Humanity's impact on climate has been detected on every continent except Antarctica, or so said the United Nations Intergovernmental Panel on Climate Change (IPCC) in February 2007. No longer: scientists, comparing decades of records from 17 Antarctic weather stations with computer simulations of Earth's climate, found that human-induced global warming has been heating up the continent that is home to the South Pole, as well.

"We have detected the human fingerprint in both the Arctic and Antarctic region[s]," says Peter Stott, a climate modeler at the U.K. Met (meteorological) Office's Hadley Center, and co-author of the study published in the journal Nature Geoscience.

The researchers compared 100 years of weather records from the Arctic and 50-plus years of those kept on Antarctica with the results of four computer models. Their findings: natural influences such as changes in the amount of sunlight or volcanic eruptions did not explain the warming trends, but the results matched when increasing levels of greenhouse gas emissions were added to the mix.

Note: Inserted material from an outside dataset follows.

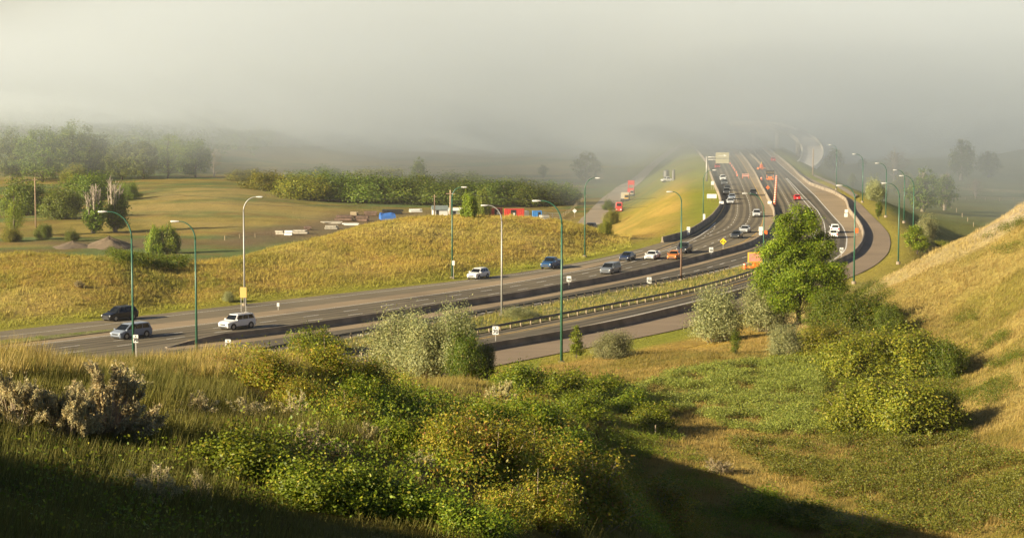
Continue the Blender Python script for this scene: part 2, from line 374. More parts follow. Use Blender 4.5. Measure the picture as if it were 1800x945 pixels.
ground = np_mesh('ground', np.stack([GX, GY, GZ], -1).reshape(-1, 3), np.stack([ii, ii + 1, ii + NCOL + 1, ii + NCOL], 1), gm, colors=GC.reshape(-1, 3), smooth=True)
tag(ground, 'coulee hillsides and valley floor under dry golden grass', 'ground', kind='structure')

# ---------------------------------------------------------------- roads
def resample(pts, n):
    pts = np.asarray(pts, float); d = np.r_[0, np.cumsum(np.linalg.norm(np.diff(pts, axis=0), axis=1))]
    t = np.linspace(0, d[-1], n); return np.stack([np.interp(t, d, pts[:, k]) for k in range(pts.shape[1])], 1)
def smooth(pts, n=None, it=3):
    pts = np.asarray(pts, float); L = np.linalg.norm(np.diff(pts, axis=0), axis=1).sum()
    p = resample(pts, n or max(8, int(L / 3)))
    for _ in range(it):
        q = p.copy(); q[1:-1] = (p[:-2] + 2 * p[1:-1] + p[2:]) / 4; p = q
    return p
def line(px, z=0.0, n=None, it=6): return smooth(fwd(px, z), n, it)
def offset(pl, d):
    t = np.gradient(pl, axis=0); t /= np.linalg.norm(t, axis=1)[:, None]
    return pl + np.stack([-t[:, 1], t[:, 0]], 1) * d           # d > 0: to the left of travel
def ribbon_data(A, B, z, n=None):
    n = n or max(len(A), len(B)); A, B = resample(A, n), resample(B, n)
    V = np.zeros((2 * n, 3)); V[:n, :2] = A; V[n:, :2] = B; V[:, 2] = z; i = np.arange(n - 1)
    return V, np.stack([i, n + i, n + i + 1, i + 1], 1)
def ribbon(name, A, B, z, m, n=None, kind='structure', label=None, cat=None):
    V, f = ribbon_data(A, B, z, n); o = np_mesh(name, V, f, m); tag(o, label, cat, kind=kind); return o

M_ASPH = asphalt_mat('worn asphalt', (0.165, 0.134, 0.083)); M_DARK = asphalt_mat('dark asphalt', (0.112, 0.093, 0.062)); M_TAN = asphalt_mat('pale concrete paving', (0.27, 0.20, 0.118), 0.07); M_PATH = asphalt_mat('path asphalt', (0.22, 0.163, 0.105), 0.05)
M_GRAV = asphalt_mat('gravel', (0.29, 0.23, 0.165), 0.08)
from mathutils.geometry import tessellate_polygon
def sheet(name, poly, z, m):
    tr = tessellate_polygon([[Vector((x, y, 0)) for x, y in poly]])
    return np_mesh(name, np.c_[poly, np.full(len(poly), z)], np.array([list(q) for q in tr]), m)
pf = fwd(EDGE_FAR); pn = fwd(PATH_NEAR)
road = sheet('road', np.vstack([smooth(pf, 160), smooth(pn, 160)[::-1]]), 0.0, M_ASPH); tag(road, 'divided highway asphalt curving away into the fog', 'road', kind='structure')

L_SOLID = [(-200, 638), (0, 613), (160, 593), (267, 580.5), (373, 567.5), (457, 557.5), (600, 539), (800, 512.5), (884, 500), (951, 488.5), (1046, 471), (1120, 455), (1180, 437), (1221, 420), (1245, 404), (1258, 391)]
L_D1 = [(-100, 637), (160, 604), (328, 582.5), (468, 565.5), (600, 548), (836, 513.5), (915, 501.5), (980, 490), (1036, 479), (1105, 462), (1165, 445), (1220, 424), (1245, 415), (1275, 404), (1288, 393), (1295, 379), (1297, 364), (1295, 352), (1290, 337), (1284, 320), (1276, 300), (1268, 285), (1252, 265), (1235, 250)]
L_D2 = [(-100, 648), (160, 615), (370, 585), (468, 573), (600, 556), (838, 521), (920, 508), (980, 497.5), (1060, 481), (1132, 464), (1190, 449), (1234, 435), (1258, 425), (1285, 411), (1306, 399), (1315, 389), (1319, 376), (1318, 363), (1315, 350), (1309, 337), (1302, 320), (1293, 300), (1285, 285), (1270, 265), (1254, 250)]
L_YEL = [(330, 598), (480, 580.5), (700, 548), (830, 529), (920, 514), (1000, 499), (1060, 487), (1132, 473), (1200, 456), (1250, 443), (1279, 436), (1310, 424), (1331, 409), (1340, 393), (1344, 372), (1342, 360), (1336, 345), (1326, 325), (1313, 300), (1304, 285), (1288, 265), (1272, 250)]
BARR = [(292, 611), (330, 605), (480, 588), (700, 556), (825, 536), (881, 528.5), (951, 515.5), (1000, 506), (1032, 500.5), (1060, 495.5), (1100, 487.5), (1132, 480.5), (1200, 464.5), (1248, 452), (1297, 439.5), (1327, 428), (1352, 410), (1362, 391), (1361, 372), (1353, 355), (1340, 331), (1328, 306), (1314, 285), (1300, 268)]
BARR2 = [(1341, 294), (1330, 282), (1312, 266), (1292, 248)]
D_DASH = [(500, 612), (640, 588), (867, 547), (916, 538), (964, 529.5), (1007, 521), (1047, 514), (1083, 507), (1116, 500), (1145, 493), (1175, 487), (1202, 481), (1228, 475), (1247, 470), (1267, 464), (1285, 459), (1301, 454.5), (1345, 441), (1375, 425), (1390, 405), (1392, 385), (1388, 362), (1376, 340), (1366, 322), (1352, 300), (1342, 285), (1325, 265)]
D_EDGE = [(400, 634), (560, 604), (836, 558), (950, 537), (1060, 517), (1140, 503), (1197, 493), (1243, 483), (1277, 475), (1307, 467), (1345, 455)]
D_WHITE = [(1243, 480), (1277, 472.5), (1310, 464), (1350, 450)]
L_DBL1 = [(1400, 446), (1428, 422), (1436, 404), (1433, 388), (1425, 367), (1406, 344), (1381, 313)]
L_DBL2 = [(1400, 470), (1438, 446), (1449, 424), (1451, 408), (1448, 389), (1437, 370), (1412, 344), (1383, 313)]
L_REDGE = [(700, 640), (872, 606), (985, 582), (1100, 558), (1223, 529), (1320, 502), (1400, 480), (1461, 460), (1480, 446), (1487, 438), (1489, 418), (1482, 399), (1463, 378), (1433, 344), (1406, 319), (1379, 296), (1352, 272), (1335, 256)]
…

In the past few decades, average Arctic temperatures have warmed roughly 3.6 degrees Fahrenheit (2 degrees Celsius); average temperatures in Antarctica have warmed slightly less than 1.8 degrees Fahrenheit (1 degree Celsius).

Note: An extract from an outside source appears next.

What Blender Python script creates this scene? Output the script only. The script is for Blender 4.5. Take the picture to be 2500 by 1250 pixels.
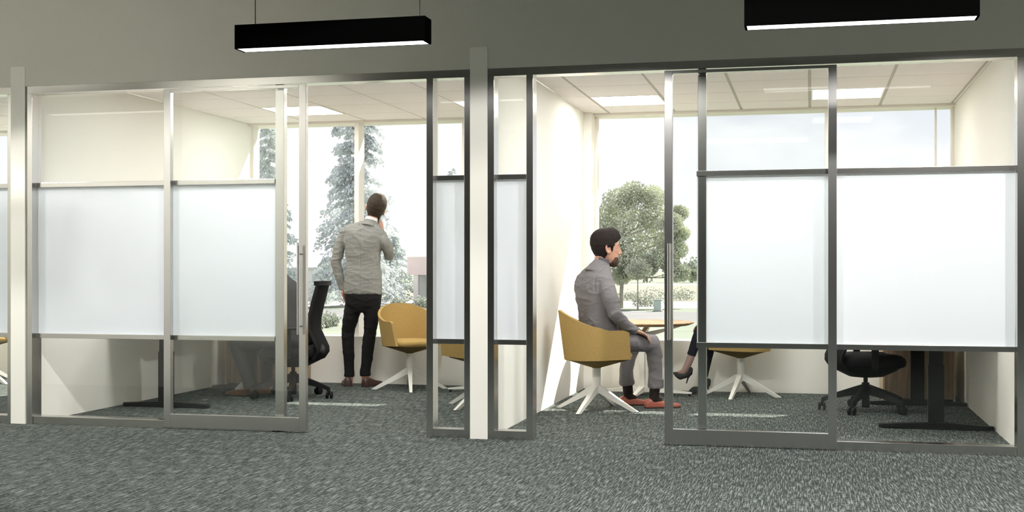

Lead study author Nathan Gillett, a climatologist at Environment Canada, the government ministry charged with Canadian environmental protection and issues, notes that the collapse of the Larsen B and Wilkins ice shelves on the Antarctic Peninsula, which has warmed more than any other part of the entire world, has already been linked to global warming.

As if the new finding is not disturbing enough, researchers may have underestimated the temperature change because they gave equal weight to readings from the cold continental interior—where another man-made problem, the ozone hole, has contributed to cooling in the spring and summer—and coastal regions, where warming is more pronounced.

"These areas are most susceptible to climate warming in the coming century in Antarctica, because they are the closest to the melt threshold," says climatologist Andrew Monaghan of the National Center for Atmospheric Research in Boulder, Colo., who was not involved in this study but reviewed the research.

After all, it is those areas that are closest to the melting point that can tip precipitously—as did Arctic Ocean sea ice in recent years. "One quarter to one half of the Antarctic coastline has some substantial warming going on as of now," Monaghan adds.

All told, if the eastern and western Antarctic ice shelves were to melt completely, they would raise sea levels by as much as 230 feet (70 meters); the collapse of smaller shelves like Larsen B has sped up the flow of glaciers behind them into the sea, contributing to the creeping up of high tide levels around the world. And that's likely to get worse before it gets better.

"There will be continued residual warming no matter what greenhouse gas reductions we make," Monaghan warns. "We really need to pay closer attention to what is going on with this ice sheet."